Is my right hon. and learned Friend aware that many people think that the use of social security benefits in many of these cases is an abuse? Social security should be aid because it must be paid, because the women concerned are in financial trouble otherwise. Would it not be easy to ask employers to ensure that the numbers of the national insurance cards of these women are made available as they go from one employment to another?

The Attorney-General

Records of the Department of Health and Social Security are made available. What are not available are Inland Revenue records.

Mr. Paget

On a point of order, Mr. Speaker. May I refer to Question No. 31 without reading it.
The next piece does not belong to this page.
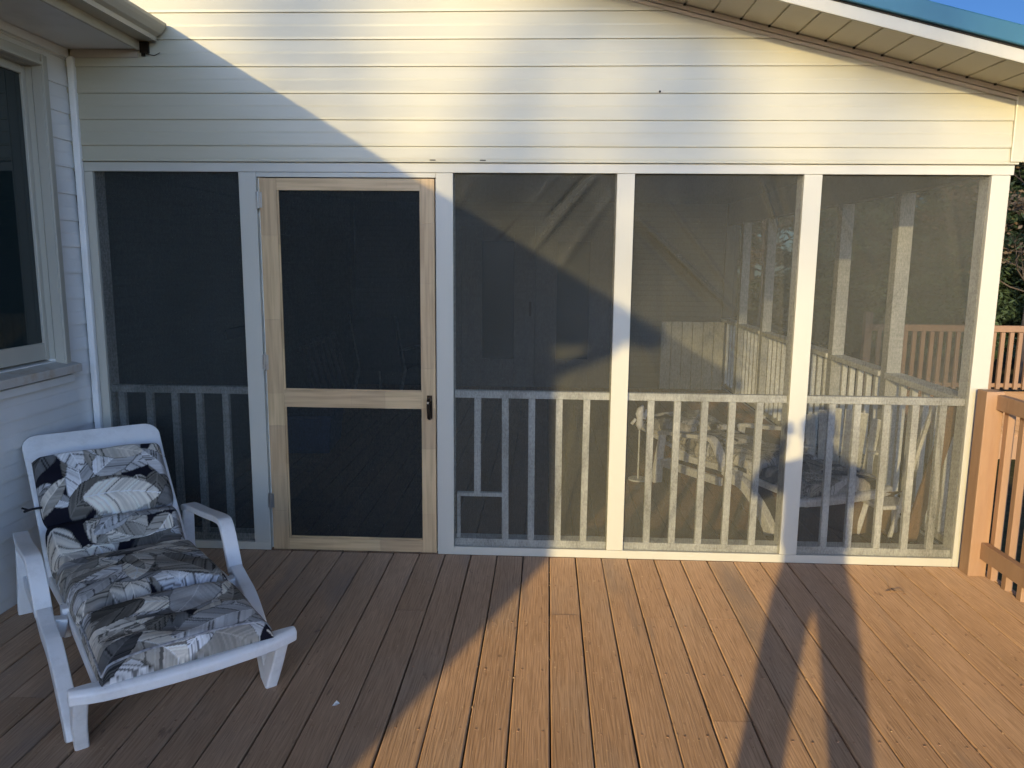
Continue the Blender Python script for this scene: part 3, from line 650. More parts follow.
# eave: soffit, fascia, gutter, downspout, roof
ES = -7.30
toH(MB().box(-2.46, -2.075, -7.10, -.022, 2.637, 2.649).build('soffit', M['vinylw'], bevel=.001))
toH(MB().box(-2.448, -2.43, EY, -.022, 2.595, 2.636).build('soffit_channel', M['vinylw'], bevel=.003))
toH(MB().box(-2.42, -2.075, -.021, -.0165, 2.595, 2.636).build('wall_channel', M['frieze'], bevel=.001))
toH(MB().box(-2.074, -2.058, -7.10, -.03, 2.628, 2.76).build('fascia', M['alum'], bevel=.003))
gp = [(-2.056, 2.752), (-2.056, 2.672), (-1.967, 2.668), (-1.965, 2.690), (-1.940, 2.700), (-1.922, 2.722), (-1.912, 2.738), (-1.912, 2.752), (-1.922, 2.752), (-1.922, 2.741), (-1.930, 2.728), (-1.946, 2.709), (-1.972, 2.698), (-1.976, 2.678), (-2.048, 2.680), (-2.048, 2.752)]
def prism(prof, y0, y1):
    n = len(prof); m = MB(); m.add([(x, y0, z) for x, z in prof]+[(x, y1, z) for x, z in prof], [(k, (k+1) % n, n+(k+1) % n, n+k) for k in range(n)]+[tuple(range(n)), tuple(reversed(range(n, 2*n)))]); return m
gt = prism(gp, ES, -.036).build('gutter', M['alum']); toH(gt)
ge_ = prism(gp[:8]+[(-2.056, 2.752)][:0], -.042, -.034).build('end_cap', M['alum']); ge_.parent = gt
ds = MB(); dp = [(-2.0, -6.75, 2.67), (-2.0, -6.75, 2.60), (-2.03, -6.75, 2.55), (-2.36, -6.75, 2.42), (-2.40, -6.75, 2.36), (-2.40, -6.75, -.5)]
ds.sweep(dp, .085, .06, (0, 1, 0)); toH(ds.build('downspout', M['alum'], bevel=.006))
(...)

Will you be good enough to refer that type of Question to the Select Committee on Procedure to see whether there are means of controlling the Order Paper? My hon. Friend the Member for West Ham, North (Mr. Arthur Lewis) may have perfectly good reasons for not being here, but the kind of damage caused by a Question of this sort being on the Order Paper, particularly when there is no opportunity to answer it, is obvious.

Mr. Speaker

I will certainly consider the point which the hon. and learned Gentleman makes.